Por eso nos hizo llegar hasta acá: a esta ciudad que parece estacionada con precisión sobre el mar Jónico, en la punta del tacón. En el extremo sur. Nos alojamos en el hotel Antico Frantoio, que antiguamente servía de molino y producía uno de los mejores aceites de oliva de la región. Hoy es una gema que combina historia con infraestructura moderna, una nota que parece ser común en la hotelería de esta zona.

Otra vez, pero como nunca, el centro histórico de esta ciudad es un regalo para los ojos. Llegamos en la tarde y el sol naranja raspaba las murallas de la ciudad antigua.

No hicimos nada más. Nos quedamos sentados sobre las paredes de piedra, mirando cómo atardecía y, después, cómo los jóvenes italianos caminaban felices con su mar enorme, mientras unas señoras nos ofrecían bolsas de orecchiette, la pasta tradicional de este lugar, de este rincón donde termina un país y donde estábamos nosotros para disfrutarlo.

En ese momento saqué el teléfono e intenté comunicarme de nuevo con mi nieta.

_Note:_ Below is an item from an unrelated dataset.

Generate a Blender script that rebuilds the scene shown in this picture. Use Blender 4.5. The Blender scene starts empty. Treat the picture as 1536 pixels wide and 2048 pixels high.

-¡¡¡Abueeee!!! ¿Cómo la están pasando? Qué lindas las fotos que pusieron el otro día.

-¿Cómo que el otro día? -respondí-. Yo no he podido poner nada hija, tengo una pena con usted.

-Es que yo creo que fue la abue...

Yo miré a Elba, que sonreía mientras la brisa de la tarde en Galipolli le acariciaba el pelo. Le conté todo a la Paulina y luego Elba le dijo algo sobre los regalos para su madre y sus hermanas. Cuando colgó, sonrió de nuevo sin mirarme. Según la Paulina, habíamos cumplido a cabalidad con la misión asignada.

-Sos mala -le dije al tiempo que le tomaba la mano.

-Y vos, terco -respondió mientras se levantaba y me invitaba a tomarnos un negroni en el bar de enfrente, mirando el mar naranja entre las murallas.